So the day before I finished The Island. I finally had time to read the verbiage. There is too much philosophizing and painstaking narration which can weigh down the interest, though I must say that the prose is often imaginative. There’s lots of awesome descriptions and amusing digressions (on astronomy, physics, Christianity). Eco’s agility as a storyteller is evident from his skillful juggling of too many scientific, historical, and philosophical ideas.

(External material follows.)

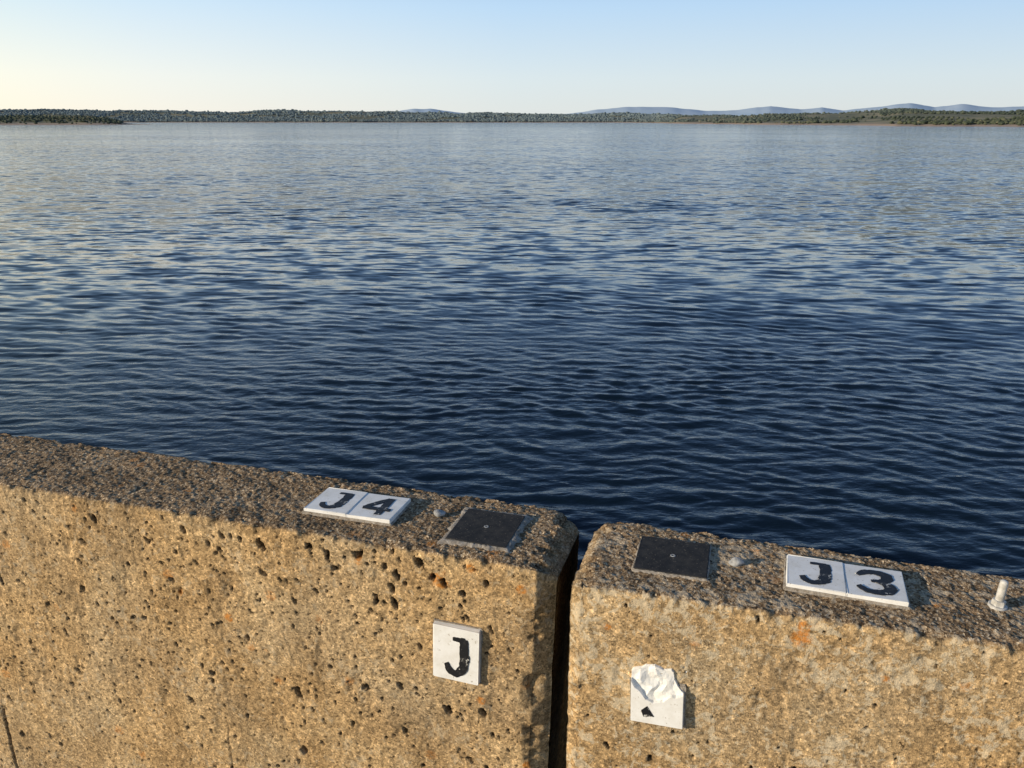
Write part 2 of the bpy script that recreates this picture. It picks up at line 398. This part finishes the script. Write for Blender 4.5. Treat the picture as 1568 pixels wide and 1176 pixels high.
# broken tile: thickness field with a shell-shaped fracture
e=empty('broken_tile',(-.138*H,1.592*H+.004,TOP-.250*H)); e.rotation_euler=(0,rad(-2),ANG)
nx,nzg=150,190
X,Zz=np.meshgrid(np.linspace(-.0555,.0555,nx),np.linspace(-.0705,.0705,nzg),indexing='xy')
w=.0485;hh=.062
inside=np.clip(np.minimum(w-np.abs(X),hh-np.abs(Zz))/.0012,0,1)
nzv=(fbm(X*60,Zz*60,77,4)-.5)*.012
topline=np.interp(X,[-.05,-.044,-.030,-.022,-.006,.010,.024,.028,.030,.036,.05],[.040,.046,.050,.058,.060,.053,.055,.050,.036,.026,.012])+nzv*.5
inside*=np.clip((topline-Zz)/.0015,0,1)
brk=np.interp(X,[-.05,-.040,-.030,-.020,-.006,.010,.024,.034,.05],[.032,.012,.004,-.010,-.016,-.010,.004,.002,.016])+nzv*.7
m_=sstep(Zz-brk,-.0006,.0016)
fx=X*math.cos(.5)+Zz*math.sin(.5); fz=-X*math.sin(.5)+Zz*math.cos(.5)
core=.0082-.0046*np.clip((Zz-brk)/.05,0,1)+.0034*(np.abs(np.mod(fx*28+vn(fz*50,fx*20,5)*.8,1)-.5)*2-.5)+.0028*(fbm(X*90,Zz*90,9,4)-.5)
fl=1-np.hypot((X+.014)/.024,(Zz-.030)/.026)
core+=np.clip(fl*3,0,1)*.0030*(1-.8*np.clip(fl,0,1))
th=.0145*(1-m_)+np.clip(core,.003,.0135)*m_
Yv=np.where(inside>0,-(th*inside),.004)
o=mesh_np('tile_fragment',np.stack([X,Yv,Zz],-1).reshape(-1,3),gridfaces(nzg,nx),m_tile,False); link(o,e)
tri=mesh_np('letter_remnant',[(-.028,-.0153,-.034),(-.004,-.0153,-.044),(-.024,-.0153,-.047),(-.017,-.0153,-.023),(-.028,-.010,-.034),(-.004,-.010,-.044),(-.024,-.010,-.047),(-.017,-.010,-.023)],
   [(0,2,1,3),(0,3,7,4),(3,1,5,7),(1,2,6,5),(2,0,4,6)],m_black,False); link(tri,e)
m=bbox('mortar_bed',.102,.007,.09,m_mortar,.002,6,.0016); m.location=(0,-.0002,-.022); link(m,e)

# dark square cover plates, each bedded in mortar
def plate(u0,u1,v0,v1,seed,mort):
    e=empty('cover_plate',((u0+u1)/2*H,(v0+v1)/2*H,TOP),[0,.02][seed%2])
    sx=(u1-u0)*H; sy=(v1-v0)*H
    b=bbox('plate',sx,sy,.005,m_plate,.0012,seed,.0004); b.location=(0,0,.0035); link(b,e)
    bm=bmesh.new(); N=20; prof=[(.0052,.0),(.0052,.0008),(.0040,.0012),(.0024,.0010),(.0020,.0002),(0.0001,.0002)]
    rings=[[bm.verts.new((r*math.cos(6.2832*k/N),r*math.sin(6.2832*k/N),z)) for k in range(N)] for r,z in prof]
    for a,bb in zip(rings,rings[1:]):
        for k in range(N): bm.faces.new((a[k],a[(k+1)%N],bb[(k+1)%N],bb[k]))
    me=bpy.data.meshes.new('screw'); bm.to_mesh(me); bm.free(); me.materials.append(m_stone)
    s=bpy.data.objects.new('screw',me); s.location=(0,0,.006); link(s,e)
    n=220
    an=np.linspace(0,2*math.pi,n,endpoint=False)
    c,s_=np.cos(an),np.sin(an); k=1/np.maximum(np.abs(c),np.abs(s_))
    w0=mort*(.1+1.8*fbm(c*5+5,s_*5+5,seed,4))
    inn=np.stack([c*k*sx*.49,s_*k*sy*.49,np.full(n,.0042)],1)
    mid=np.stack([c*k*(sx/2+w0*.4),s_*k*(sy/2+w0*.4),.0035+.003*vn(c*20+30,s_*20+30,seed)],1)
    out=np.stack([c*k*(sx/2+w0),s_*k*(sy/2+w0),np.full(n,-.003)],1)
    V=np.concatenate([inn,mid,out]); F=[]
    for q in range(2):
        for i in range(n):
            j=(i+1)%n; F.append((q*n+i,(q+1)*n+i,(q+1)*n+j,q*n+j))
    link(mesh_np('mortar_fillet',V,F,m_mortar,True),e)
plate(-.692,-.534,1.693,1.866,2,.013)
plate(-.222,-.055,1.690,1.852,3,.004)

def lathe(prof,mat,name,N=28):
    bm=bmesh.new()
    rings=[[bm.verts.new((r*math.cos(6.2832*k/N),r*math.sin(6.2832*k/N),z)) for k in range(N)] for r,z in prof]
    for a,bb in zip(rings,rings[1:]):
        for k in range(N): bm.faces.new((a[k],a[(k+1)%N],bb[(k+1)%N],bb[k]))
    bm.faces.new(rings[-1])
    me=bpy.data.meshes.new(name); bm.to_mesh(me); bm.free(); me.materials.append(mat)
    for p in me.polygons: p.use_smooth=(N>8)
    return bpy.data.objects.new(name,me)
e=empty('anchor_bolt',(.556*H,1.772*H,TOP)); e.rotation_euler=(rad(-2),rad(4),ANG)
link(lathe([(.015,-.003),(.015,.003),(.0135,.0035)],m_steel,'washer'),e)
link(lathe([(.0115,.003),(.0115,.012),(.010,.013)],m_steel,'nut',6),e)
pr_=[(.0066,.010)]
for k in range(14): pr_+=[(.0070,.013+k*.0023),(.0064,.0141+k*.0023)]
pr_+=[(.0067,.046),(.0060,.049),(.003,.051)]
link(lathe(pr_,m_steel,'threaded_stud'),e)

def pebble(u,v,sx,sy,sz,seed):
    bm=bmesh.new(); bmesh.ops.create_icosphere(bm,subdivisions=3,radius=1)
    r=np.random.default_rng(seed); ph=r.uniform(0,6,6)
    for q in bm.verts:
        n=1+.12*math.sin(q.co.x*3+ph[0])+.1*math.sin(q.co.y*4+ph[1])+.1*math.sin(q.co.z*3+ph[2]+q.co.x*2)
        q.co=Vector((q.co.x*sx*n,q.co.y*sy*n,q.co.z*sz*n))
    me=bpy.data.meshes.new('pebble'); bm.to_mesh(me); bm.free(); me.materials.append(m_stone)
    o=bpy.data.objects.new('pebble',me); c,s=math.cos(ANG),math.sin(ANG); u*=H;v*=H
    o.location=(u*c-v*s,u*s+v*c,TOP+sz*.7); o.rotation_euler=(0,0,r.uniform(-.4,.4)); link(o)
pebble(-.755,1.815,.013,.009,.008,1)
pebble(.008,1.785,.014,.010,.008,2)

# dam body and crest road behind the parapet
def flatbox(name,u0,u1,v0,v1,z0,z1,mat):
    V=[(u,v,z) for z in (z0,z1) for v in (v0,v1) for u in (u0,u1)]
    F=[(0,2,3,1),(4,5,7,6),(0,1,5,4),(2,6,7,3),(0,4,6,2),(1,3,7,5)]
    o=mesh_np(name,V,F,mat,False); o.rotation_euler=(0,0,ANG); return link(o)
flatbox('dam',-60,60,-7,1.56,-9,-.004,m_dam)
nu=60
Ug,Vg=np.meshgrid(np.linspace(-60,60,nu),np.linspace(-6.5,1.30,30),indexing='xy')
o=mesh_np('dam_crest_road',np.stack([Ug,Vg,Ug*0+.004],-1).reshape(-1,3),gridfaces(30,nu),m_asph); o.rotation_euler=(0,0,ANG); link(o)

# ------------------------------------------------------------ lake
rs=[1.2]
while rs[-1]<14000:
    r_=rs[-1]
    dr=.07 if r_<8 else max(.035,r_*r_/6/816*.72)
    rs.append(r_+min(dr,r_*.12))
rs=np.array(rs); 
az=np.concatenate([np.linspace(-85,-38,90,endpoint=False),np.linspace(-38,38,860,endpoint=False),np.linspace(38,85,90)])
AZ,R=np.meshgrid(np.radians(az),rs,indexing='xy')
X=R*np.sin(AZ);Y=R*np.cos(AZ)
DR=np.repeat(np.gradient(rs)[:,None],len(az),1); DR=np.maximum(DR,R*rad(76/860)*.5)
Hh=np.zeros_like(X); rr=np.random.default_rng(37)
NW=130; lam=np.exp(rr.uniform(math.log(.16),math.log(2.6),NW))
th=rad(84)+rr.normal(0,1,NW)*np.radians(10+11*(.5/lam).clip(0,1.5))
gx=.35+1.3*fbm(X*.10,Y*.22,5,4)
wx=X+1.1*(fbm(X*.22,Y*.35,61,3)-.5); wy=Y+.9*(fbm(X*.30,Y*.42,62,3)-.5)
slope_=.130
for l,a_ in zip(lam,th):
    k=2*math.pi/l
    wgt=math.exp(-(math.log(l/.52)/.62)**2)
    amp=slope_*wgt/k*math.sqrt(2)/math.sqrt(NW*.37)
    fade=np.clip((l/DR-2.0)/3.0,0,1)
    m=fade.max(axis=1)>0; n=m.sum()
    ph=rr.uniform(0,6.283)
    arg=k*(wx[:n]*math.cos(a_)+wy[:n]*math.sin(a_))+ph
    Hh[:n]+=amp*fade[:n]*(np.sin(arg)+.20*np.sin(2*arg+1.57))
Hh*=gx
far=(1-np.clip((.52/DR-1.6)/7.5,0,1))**1.15
o=mesh_np('lake_water',np.stack([X,Y,WZ+Hh],-1).reshape(-1,3),gridfaces(len(rs),len(az),flip=True),m_water,True,{'far':far})
link(o)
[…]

The book explores some of the foundations of scientific thought, and most of it is presented as a drivel by Father Caspar (speaking like Master Yoda), who doggedly adheres to the geocentric view that the Earth is the center of the universe. There are already indications of the nascent thinking of Copernicus, Einstein’s relativity postulates especially on the frame of reference, some hints of present-day debates on intelligent design and creationism.
The book in parts is, to mimic its double-edged mannerism, technically exasperating or exasperatingly technical. What is exasperating is that the science is too old-fashioned and too outdated. That, for me, is what is admirable with it. I liked the way Eco attempts to role-play arguments of mad philosophers and mad scientists (they seem to be interchangeable).
Eco seems to be documenting the naiveté in scientific thinking and approaches in 17th century, and it is religion that is often the culprit in contaminating the progress of astronomy and natural sciences. Indirectly, the absurdity of religion influences scientific methods and approaches. Religion kills the objectivity of science and yet it propels it to invention, experimentation, and discovery.
On the literary front, The Island has too many to offer. The playfulness of the free indirect style, the double (In some ways, the reader is The Other too), the (slightly) intrusive narrator who wrote this novel as an ‘interpretation’ of Roberto’s writings, the open-ended conclusion. It has something to say about time, the nature of time, direction of time, the arbitrariness of scientific theories, the subjectivity of science. For a book about “emblems and devices” it has masterfully crafted symbols, most notably the Orange Dove and the unattainable
Overall the book is impressive not so much for the writing (which is often boring), but for the ambition (which is vaulting). It has moments and passages that come alive like jewels. It is, in some ways, a tropic novel of sunlight, not the dreary old-fashioned novel bathed in darkness, although it is old-fashioned, perennially old-fashioned.